**DATA SECTION**
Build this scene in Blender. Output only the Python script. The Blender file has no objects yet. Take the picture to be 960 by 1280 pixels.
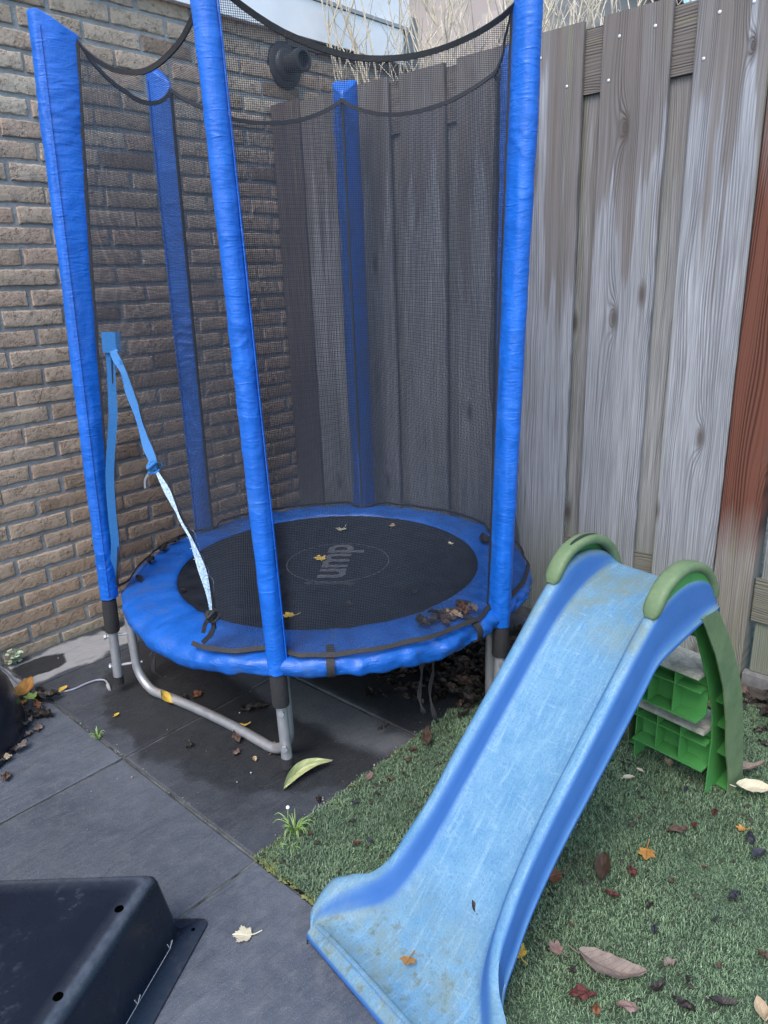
import bpy, math, random
import numpy as np
from mathutils import Vector, Matrix, noise as mnoise
R = math.radians
rnd = random.Random(7)
S = bpy.context.scene
COL = S.collection

# ------------------------------------------------------------------ objects
def tag(o, label=None, cat=None, group=None, kind=None):
    if label: o['label'] = label
    if cat: o['category'] = cat
    if group: o['group'] = group
    if kind: o['kind'] = kind
    return o

def empty(name, loc, label=None, cat=None, group=None, rz=0.0):
    o = bpy.data.objects.new(name, None)
    COL.objects.link(o)
    o.location = loc
    o.rotation_euler = (0, 0, rz)
    o.empty_display_size = 0.05
    return tag(o, label, cat, group)

class MB:
    """collects faces, builds ONE mesh object"""
    def __init__(s):
        s.v = []; s.f = []; s.uv = {}; s.at = {}
    def add(s, vs, fs, seed=None):
        b = len(s.v)
        s.v.extend([tuple(p) for p in vs])
        s.f.extend([tuple(b + i for i in f) for f in fs])
        return b
    def grid(s, rows, closed_u=False, closed_v=False, cap0=False, cap1=False):
        n = len(rows); m = len(rows[0])
        vs = [p for r in rows for p in r]
        fs = []
        for i in range(n if closed_v else n - 1):
            for j in range(m if closed_u else m - 1):
                a = i * m + j; b = i * m + (j + 1) % m
                c = ((i + 1) % n) * m + (j + 1) % m; d = ((i + 1) % n) * m + j
                fs.append((a, b, c, d))
        if cap0: fs.append(tuple(reversed(range(m))))
        if cap1: fs.append(tuple((n - 1) * m + j for j in range(m)))
        return s.add(vs, fs)
    def tube(s, pts, r, n=12, cap=True, ry=None):
        pts = [Vector(p) for p in pts]
        rows = []
        up = None
        for i, p in enumerate(pts):
            t = (pts[min(i + 1, len(pts) - 1)] - pts[max(i - 1, 0)]).normalized()
            if up is None:
                up = Vector((0, 0, 1)) if abs(t.z) < 0.9 else Vector((1, 0, 0))
            side = t.cross(up).normalized()
            up = side.cross(t).normalized()
            rr = r[i] if isinstance(r, (list, tuple)) else r
            rows.append([p + side * math.cos(a) * rr + up * math.sin(a) * (ry if ry else rr)
                         for a in [2 * math.pi * k / n for k in range(n)]])
        return s.grid(rows, closed_u=True, cap0=cap, cap1=cap)
    def prism(s, poly, z0, z1):
        """poly: xy list, extruded"""
        n = len(poly)
        vs = [(x, y, z0) for x, y in poly] + [(x, y, z1) for x, y in poly]
        fs = [(i, (i + 1) % n, n + (i + 1) % n, n + i) for i in range(n)]
        fs += [tuple(reversed(range(n))), tuple(range(n, 2 * n))]
        return s.add(vs, fs)
    def box(s, lo, hi, ch=0.0):
        (x0, y0, z0), (x1, y1, z1) = lo, hi
        if ch:
            return s.prism([(x0 + ch, y0), (x1 - ch, y0), (x1, y0 + ch), (x1, y1 - ch),
                            (x1 - ch, y1), (x0 + ch, y1), (x0, y1 - ch), (x0, y0 + ch)], z0, z1)
        return s.prism([(x0, y0), (x1, y0), (x1, y1), (x0, y1)], z0, z1)
    def xf(s, b, M):
        for i in range(b, len(s.v)):
            s.v[i] = tuple(M @ Vector(s.v[i]))
    def build(s, name, mat, parent=None, smooth=True, angle=40, uv=None, attrs=None):
        me = bpy.data.meshes.new(name)
        base = Vector((0, 0, 0))
        root = parent
        Minv = parent.matrix_world.inverted() if False else None
        me.from_pydata(s.v, [], s.f)
        me.validate()
        if uv is not None:
            l = me.uv_layers.new(name='UVMap')
            li = np.empty(len(me.loops), dtype=np.int32)
            me.loops.foreach_get('vertex_index', li)
            l.data.foreach_set('uv', np.array(uv, dtype=np.float32)[li].ravel())
        if attrs:
            for k, vals in attrs.items():
                a = me.attributes.new(k, 'FLOAT', 'POINT')
                a.data.foreach_set('value', np.array(vals, dtype=np.float32))
        if mat: me.materials.append(mat)
        o = bpy.data.objects.new(name, me)
        COL.objects.link(o)
        if parent is not None:
            o.parent = parent
            # vertices are given in world space: undo the chain of parents
            bpy.context.view_layer.update()
            me.transform(parent.matrix_world.inverted())
        if smooth:
            me.shade_smooth()
            try: me.set_sharp_from_angle(angle=R(angle))
            except Exception: pass
        me.update()
        return o

def nz(x, y=0.0, z=0.0):
    return mnoise.noise(Vector((x, y, z)))

def lerp(a, b, t): return a + (b - a) * t
def sstep(a, b, x):
    t = max(0.0, min(1.0, (x - a) / (b - a))); return t * t * (3 - 2 * t)
def interp(x, xs, ys):
    return float(np.interp(x, xs, ys))
def smooth_path(pts, n=8):
    """Catmull-Rom through pts"""
    P = [Vector(p) for p in pts]
    P = [P[0] * 2 - P[1]] + P + [P[-1] * 2 - P[-2]]
    out = []
    for i in range(1, len(P) - 2):
        for k in range(n):
            t = k / n
            a, b, c, d = P[i - 1], P[i], P[i + 1], P[i + 2]
            out.append(0.5 * ((2 * b) + (c - a) * t + (2 * a - 5 * b + 4 * c - d) * t * t + (3 * b - a - 3 * c + d) * t ** 3))
    out.append(P[-2])
    return out

def ribbon(m, pts, width, facing, th=0.0016):
    """flat band along pts; facing: function(point)->normal"""
    P = [Vector(p) for p in pts]; rows = []
    for i, p in enumerate(P):
        t = (P[min(i + 1, len(P) - 1)] - P[max(i - 1, 0)]).normalized()
        nn = facing(p).normalized(); s = t.cross(nn).normalized(); nn = s.cross(t).normalized()
        w = width[i] if isinstance(width, list) else width
        rows.append([p - s * w / 2 - nn * th, p + s * w / 2 - nn * th, p + s * w / 2 + nn * th, p - s * w / 2 + nn * th])
    m.grid(rows, closed_u=True, cap0=True, cap1=True)

# ------------------------------------------------------------------ materials
class NG:
    def __init__(s, name):
        m = bpy.data.materials.new(name); m.use_nodes = True
        s.m = m; s.nt = m.node_tree
        s.bsdf = s.nt.nodes['Principled BSDF']
        s.out = s.nt.nodes['Material Output']
    def _set(s, sock, v):
        if isinstance(v, bpy.types.NodeSocket): s.nt.links.new(v, sock)
        elif v is not None:
            if isinstance(v, (tuple, list)) and sock.type == 'RGBA' and len(v) == 3: v = (*v, 1)
            sock.default_value = v
    def node(s, t, ins=None, **props):
        n = s.nt.nodes.new(t)
        for k, v in props.items(): setattr(n, k, v)
        for k, v in (ins or {}).items(): s._set(n.inputs[k], v)
        return n
    def math(s, op, a, b=0.0, c=0.0):
        return s.node('ShaderNodeMath', {0: a, 1: b, 2: c}, operation=op).outputs[0]
    def pos(s): return s.node('ShaderNodeNewGeometry').outputs['Position']
    def normal(s): return s.node('ShaderNodeNewGeometry').outputs['Normal']
    def uv(s): return s.node('ShaderNodeUVMap').outputs[0]
    def sep(s, v):
        n = s.node('ShaderNodeSeparateXYZ', {0: v}); return n.outputs[0], n.outputs[1], n.outputs[2]
    def comb(s, x, y, z=0.0): return s.node('ShaderNodeCombineXYZ', {0: x, 1: y, 2: z}).outputs[0]
    def map(s, v, scale=(1, 1, 1), loc=(0, 0, 0), rot=(0, 0, 0)):
        return s.node('ShaderNodeMapping', {'Vector': v, 'Scale': scale, 'Location': loc, 'Rotation': rot}).outputs[0]
    def noise(s, v, scale, detail=3.0, rough=0.55, dist=0.0):
        return s.node('ShaderNodeTexNoise', {'Vector': v, 'Scale': scale, 'Detail': detail, 'Roughness': rough, 'Distortion': dist}).outputs['Fac']
    def vor(s, v, scale, feature='F1', out='Distance', dims='3D'):
        return s.node('ShaderNodeTexVoronoi', {'Vector': v, 'Scale': scale}, feature=feature, voronoi_dimensions=dims).outputs[out]
    def ramp(s, f, stops, interp='LINEAR'):
        n = s.node('ShaderNodeValToRGB', {0: f}); cr = n.color_ramp; cr.interpolation = interp
        while len(cr.elements) < len(stops): cr.elements.new(0.5)
        for e, (p, c) in zip(cr.elements, stops):
            e.position = p
            e.color = (c, c, c, 1) if isinstance(c, (int, float)) else (*c, 1)
        return n.outputs[0]
    def rng(s, f, a, b, c=0.0, d=1.0, smooth=False):
        return s.node('ShaderNodeMapRange', {0: f, 1: a, 2: b, 3: c, 4: d}, interpolation_type='SMOOTHSTEP' if smooth else 'LINEAR').outputs[0]
    def mix(s, f, a, b, mode='MIX'):
        n = s.node('ShaderNodeMix', {0: f, 6: a, 7: b}, data_type='RGBA', blend_type=mode)
        return n.outputs[2]
    def attr(s, name): return s.node('ShaderNodeAttribute', attribute_name=name).outputs['Fac']
    def rand(s): return s.node('ShaderNodeObjectInfo').outputs['Random']
    def bump(s, h, strength=0.4, dist=0.004, nrm=None):
        return s.node('ShaderNodeBump', {'Height': h, 'Strength': strength, 'Distance': dist, 'Normal': nrm}).outputs[0]
    def set(s, **k):
        names = {'color': 'Base Color', 'rough': 'Roughness', 'metal': 'Metallic', 'normal': 'Normal', 'spec': 'Specular IOR Level',
                 'alpha': 'Alpha', 'sheen': 'Sheen Weight', 'trans': 'Transmission Weight', 'sub': 'Subsurface Weight'}
        for a, v in k.items(): s._set(s.bsdf.inputs[names[a]], v)
        return s.m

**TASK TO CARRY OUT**
Repeat the listing above exactly from its first line to the line containing "COL = S.collection", both included, and omit the pictures.

**COMPLETED TASK**
Build this scene in Blender. Output only the Python script. The Blender file has no objects yet. Take the picture to be 960 by 1280 pixels.
import bpy, math, random
import numpy as np
from mathutils import Vector, Matrix, noise as mnoise
R = math.radians
rnd = random.Random(7)
S = bpy.context.scene
COL = S.collection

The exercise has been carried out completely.